Scientists have difficult discussions about what the data shows. And like the restoration managers who must make hard choices about whether to save more birds or mow clover before it takes over an entire field, there are consequences to every action. But flat-out denial that a problem even exists is not anything like a solution in progress. Because denial is the 'do-nothing' approach to any problem on earth. Basing that denial on speculative economics and claims that it is too expensive to consider is both naive and dumb. All human progress is based on enterprise, and new energy alternatives hold promise that we can generate the energy we need while protecting the environment.
Leap of faith
It takes a leap of faith in some respects to explore these prospects. Those consumed by greed and self-interest for the polluting industries they seek to protect at the expense of all human beings are not the practical resource they claim to be. Anachronism has never proven to be the source of progress for America.

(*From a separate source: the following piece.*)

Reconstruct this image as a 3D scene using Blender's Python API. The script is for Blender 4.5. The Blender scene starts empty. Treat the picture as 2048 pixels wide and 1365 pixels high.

And yes, leaving some energy practices behind or changing strategies may cause some short term impact. Yet in the long run, the goal is a more reliable, sustainable 'eco' system that encourages better economics and environmental quality. That's a true win-win objective. But denial won't get us there. Some hard choices must be made between the systems of the past and the promise of the future. Denial is never a solution.
And we should not trust those who claim that it is.